- 森 久美子
- エフピー森 代表
- 神奈川県
- ファイナンシャルプランナー
対象:家計・ライフプラン
こんにちは。ファイナンシャル・プランナーの森久美子です。
お金のことは、よく分からないからとあきらめてはいませんか。お金と上手につきあって、ちゃんと暮らしたいと思っているあなたの「マネー力」をつけるためのコラムです。
ここ数年新聞広告などでのひときわ目立つ金融商品の1つに新型定期預金があります。 「満期日繰り上げ特約付き定期預金」などと呼ばれることもあります。
高金利・元本保証で、さらに金利がだんだんステップアップする円定期預金。さて、リスクはどこにあるのでしょう。
商品には、「元本保証」との表記がありますが、「満期まで預けること」が元本保証の条件になります。原則として中途解約はできません。満期の選択権を銀行側が持っているのが特徴です。一般的な定期預金の場合は、消費者が満期を選択できますが、この商品では満期を選ぶことはできません。
それでも、定期預金金利がせいぜい0.4%程度のとき、10年後の適用金利が1.5%くらいだったとしたら、十分に高いと考えて満期が延長されてもかまわないでしょうか?
銀行にとって預金金利は預金を集めるためのものですから、少しでも低い金利で預金を集めたいはずです。それでは、どのようなときに繰り上げ償還するのか考えてみましょう。
たとえば、満5年経過した時点で銀行側に繰り上げ償還の権利があるとします。
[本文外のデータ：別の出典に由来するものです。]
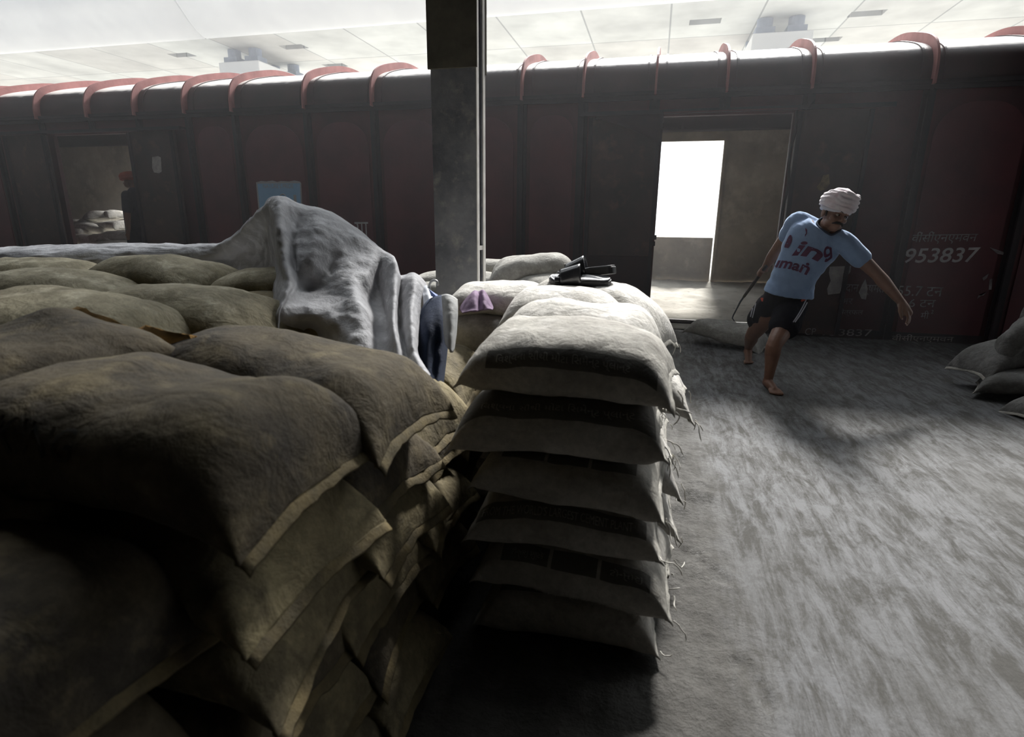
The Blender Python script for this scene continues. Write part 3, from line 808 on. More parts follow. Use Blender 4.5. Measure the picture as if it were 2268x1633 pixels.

これは、銀行は第三者(たとえば企業)に対して、5年後に決められて金利で融資を受ける権利=「融資のプットオプション」を売っていると考えられます。これにより、銀行は第三者からオプションプレミアムを受け取っています。つまり、銀行は、5年後の金利がいかなるものであっても、第三者がこの権利を行使すると、あらかじめ定められた貸出金利で融資をしなければなりません。
たとえば、5年度に預金金利が低下して、1.5%未満であれば、預金の償還を繰り上げて、新しく預金を募集した方が低い預金金利で資金の調達ができます。逆に、預金金利が上昇して仮に2%になった場合は、銀行が支払う預金金利は1.5%ですみます。つまり、仕組み預金は基本的に銀行によって都合がよいように作られているとわけです。
預金者は預金を引き揚げたくても、原則中途解約ができないことになっているので、無理に解約すると割高な解約手数料を銀行に支払うことになって、元本割れすることになり、これも不利な点です。
唯一お得なケースは、預け入れ後、市場金利が低下して繰り上げ償還が行われたときのみということになります。少なくともこの仕組みくらいは理解しておく必要がありますね。